Monday, Aug. 13, 1990
Bulgaria A Surprise at the Top
Although they won more than half the seats in the 400-member parliament in June's elections, Bulgaria's former Communist leaders have been struggling to keep a grip on power and hold their newly renamed Bulgarian Socialist Party together. The internal crisis was triggered early last month when President Petar Mladenov, who deposed longtime Stalinist leader Todor Zhivkov in November 1989, stepped down under pressure. Mladenov had angered opposition groups and liberal members of his party by suggesting that tanks be used to break up a pro-democracy demonstration last December.
After Mladenov's departure, the Socialist leadership agreed in principle ^ that a non-Socialist should fill the presidency. But last week saw their hopes of installing a candidate of their choice dashed. After five ballots ended in deadlock, members of parliament, by a vote of 284 to 105, elected as President Zhelyu Zhelev, the leader of the opposition Union of Democratic Forces. Zhelev, who ran unopposed after all parties withdrew their initial candidates, needed a two-thirds majority of the members present to win.
In the June balloting the U.D.F. had won only 144 seats, compared with the Socialists' 211. But Zhelev, 55, a philosopher turned politician and longtime anticommunist, managed to hold his own fractious movement together at a time when the rifts in the Socialist Party were growing wider daily. In the end, he won the presidency with the help of votes from reformers within the Socialist Party. The new President will have the power to call fresh parliamentary elections.
Zhelev's victory threw the former Communists into further disarray: several party branches and many prominent officials immediately announced that they would break away from the Socialist Party. Reformers, who were planning a purge of the Old Guard at a party congress in October, welcomed the resignation threats. So did protesters camped in front of the presidential palace, who have vowed that they will remain there until all Communist hard- liners are removed from government.
Zhelev says he wants a "strong, competent government"; observers believe that will mean an administration of technocrats drawn from both the Socialists and the U.D.F. The new Prime Minister is likely to be Socialist leader Andrei Lukanov, 52, one of the party's leading reformers.

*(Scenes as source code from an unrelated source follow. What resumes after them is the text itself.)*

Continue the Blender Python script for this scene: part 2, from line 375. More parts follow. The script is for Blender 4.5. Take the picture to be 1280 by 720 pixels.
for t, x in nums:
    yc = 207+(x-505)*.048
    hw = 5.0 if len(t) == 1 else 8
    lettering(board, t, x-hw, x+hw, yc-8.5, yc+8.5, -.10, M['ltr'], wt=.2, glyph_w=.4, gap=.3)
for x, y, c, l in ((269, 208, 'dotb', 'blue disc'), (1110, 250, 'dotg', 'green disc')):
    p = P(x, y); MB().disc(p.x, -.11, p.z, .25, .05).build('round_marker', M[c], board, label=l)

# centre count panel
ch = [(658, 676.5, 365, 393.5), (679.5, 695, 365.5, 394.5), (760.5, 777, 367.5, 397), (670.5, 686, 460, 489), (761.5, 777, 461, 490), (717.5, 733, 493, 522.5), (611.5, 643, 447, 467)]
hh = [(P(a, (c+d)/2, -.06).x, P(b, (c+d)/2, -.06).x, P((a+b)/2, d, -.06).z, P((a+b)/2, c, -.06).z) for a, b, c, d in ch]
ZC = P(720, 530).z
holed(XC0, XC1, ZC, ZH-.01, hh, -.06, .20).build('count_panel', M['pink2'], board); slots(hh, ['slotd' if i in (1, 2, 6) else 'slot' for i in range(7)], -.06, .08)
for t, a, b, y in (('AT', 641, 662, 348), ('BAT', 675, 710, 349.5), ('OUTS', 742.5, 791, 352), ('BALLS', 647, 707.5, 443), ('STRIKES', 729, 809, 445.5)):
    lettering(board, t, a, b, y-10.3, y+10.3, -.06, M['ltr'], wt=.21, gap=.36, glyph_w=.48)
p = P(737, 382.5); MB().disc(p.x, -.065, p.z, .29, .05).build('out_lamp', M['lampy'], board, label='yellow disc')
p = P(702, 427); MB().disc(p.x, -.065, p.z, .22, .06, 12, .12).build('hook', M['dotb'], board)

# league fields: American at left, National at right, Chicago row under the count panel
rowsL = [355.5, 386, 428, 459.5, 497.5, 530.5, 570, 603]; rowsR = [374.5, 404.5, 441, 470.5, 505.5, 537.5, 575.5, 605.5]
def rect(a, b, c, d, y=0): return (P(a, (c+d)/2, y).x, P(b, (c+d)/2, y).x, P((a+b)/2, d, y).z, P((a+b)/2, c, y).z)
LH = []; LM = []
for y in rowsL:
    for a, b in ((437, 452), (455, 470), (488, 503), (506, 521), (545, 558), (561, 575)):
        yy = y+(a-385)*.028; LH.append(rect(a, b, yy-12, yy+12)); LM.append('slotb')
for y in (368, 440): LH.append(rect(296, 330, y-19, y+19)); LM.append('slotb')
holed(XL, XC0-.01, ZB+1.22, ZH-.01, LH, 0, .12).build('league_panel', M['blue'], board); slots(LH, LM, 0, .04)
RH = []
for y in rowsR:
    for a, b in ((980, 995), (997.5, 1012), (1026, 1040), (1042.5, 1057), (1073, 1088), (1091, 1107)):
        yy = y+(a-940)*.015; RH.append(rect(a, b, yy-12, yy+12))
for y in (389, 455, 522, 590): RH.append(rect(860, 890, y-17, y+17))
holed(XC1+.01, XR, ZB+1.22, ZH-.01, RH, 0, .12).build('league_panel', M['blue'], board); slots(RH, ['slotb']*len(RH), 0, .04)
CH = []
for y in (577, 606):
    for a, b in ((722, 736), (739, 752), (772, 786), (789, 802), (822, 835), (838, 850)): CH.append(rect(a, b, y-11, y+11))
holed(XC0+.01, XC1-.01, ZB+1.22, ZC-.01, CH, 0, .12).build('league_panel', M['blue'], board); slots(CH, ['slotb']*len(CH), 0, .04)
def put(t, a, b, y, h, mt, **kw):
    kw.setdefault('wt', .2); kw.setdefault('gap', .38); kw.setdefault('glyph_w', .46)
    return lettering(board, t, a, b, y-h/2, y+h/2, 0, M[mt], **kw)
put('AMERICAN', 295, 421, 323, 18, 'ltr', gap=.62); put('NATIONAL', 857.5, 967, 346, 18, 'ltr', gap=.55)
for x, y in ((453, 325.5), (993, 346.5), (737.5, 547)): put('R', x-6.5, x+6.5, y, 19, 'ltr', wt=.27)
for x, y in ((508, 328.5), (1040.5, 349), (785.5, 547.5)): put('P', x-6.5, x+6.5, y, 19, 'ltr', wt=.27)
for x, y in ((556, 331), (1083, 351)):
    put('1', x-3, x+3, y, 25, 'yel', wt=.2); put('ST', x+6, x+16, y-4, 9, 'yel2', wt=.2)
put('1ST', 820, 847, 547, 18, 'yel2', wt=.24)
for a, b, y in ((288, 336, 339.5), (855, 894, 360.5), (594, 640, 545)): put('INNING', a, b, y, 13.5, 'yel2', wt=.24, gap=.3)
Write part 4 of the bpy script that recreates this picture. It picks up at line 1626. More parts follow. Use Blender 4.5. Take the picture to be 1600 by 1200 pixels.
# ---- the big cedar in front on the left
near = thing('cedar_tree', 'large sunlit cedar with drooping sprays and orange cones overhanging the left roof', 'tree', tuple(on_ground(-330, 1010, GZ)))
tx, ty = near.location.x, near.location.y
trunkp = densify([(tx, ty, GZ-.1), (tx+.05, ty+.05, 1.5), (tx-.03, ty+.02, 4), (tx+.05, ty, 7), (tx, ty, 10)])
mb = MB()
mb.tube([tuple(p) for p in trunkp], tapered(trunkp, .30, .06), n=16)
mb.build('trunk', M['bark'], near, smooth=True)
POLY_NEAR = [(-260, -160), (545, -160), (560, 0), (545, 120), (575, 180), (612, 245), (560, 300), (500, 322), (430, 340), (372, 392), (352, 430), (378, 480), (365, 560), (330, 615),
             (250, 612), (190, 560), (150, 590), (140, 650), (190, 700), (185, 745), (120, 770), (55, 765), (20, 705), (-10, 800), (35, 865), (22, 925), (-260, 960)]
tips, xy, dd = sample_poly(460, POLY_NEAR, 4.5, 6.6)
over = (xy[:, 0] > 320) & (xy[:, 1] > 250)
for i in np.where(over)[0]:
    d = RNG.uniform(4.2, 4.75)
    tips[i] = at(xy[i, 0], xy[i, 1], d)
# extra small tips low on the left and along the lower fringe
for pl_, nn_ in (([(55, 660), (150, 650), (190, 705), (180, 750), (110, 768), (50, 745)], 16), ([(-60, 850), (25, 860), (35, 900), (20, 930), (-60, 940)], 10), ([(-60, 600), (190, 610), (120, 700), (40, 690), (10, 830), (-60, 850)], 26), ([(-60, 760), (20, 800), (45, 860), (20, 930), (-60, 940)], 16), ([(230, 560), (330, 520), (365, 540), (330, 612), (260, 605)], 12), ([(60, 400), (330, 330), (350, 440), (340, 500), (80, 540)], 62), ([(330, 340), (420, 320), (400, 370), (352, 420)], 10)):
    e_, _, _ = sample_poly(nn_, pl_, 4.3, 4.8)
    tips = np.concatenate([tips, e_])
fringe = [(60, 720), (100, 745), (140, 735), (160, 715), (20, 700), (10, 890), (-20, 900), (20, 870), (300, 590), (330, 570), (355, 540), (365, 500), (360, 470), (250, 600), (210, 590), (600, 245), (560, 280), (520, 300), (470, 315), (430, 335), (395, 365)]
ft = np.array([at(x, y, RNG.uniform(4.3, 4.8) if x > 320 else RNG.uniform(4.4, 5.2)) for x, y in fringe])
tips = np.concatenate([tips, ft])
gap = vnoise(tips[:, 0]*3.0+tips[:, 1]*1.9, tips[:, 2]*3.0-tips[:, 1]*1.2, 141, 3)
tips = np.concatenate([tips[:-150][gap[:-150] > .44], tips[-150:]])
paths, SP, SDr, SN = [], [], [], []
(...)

Urbane and articulate, Lukanov was Prime Minister under Mladenov and stayed on as the party leader when Mladenov was forced out. Lukanov has the support of many opposition leaders because of his grasp of economic issues and generally evenhanded approach to political problems. He favors a government of national unity, arguing that broad consensus will be needed to implement the drastic economic changes necessary to remodel a dispirited and state-dominated economy along free-market lines.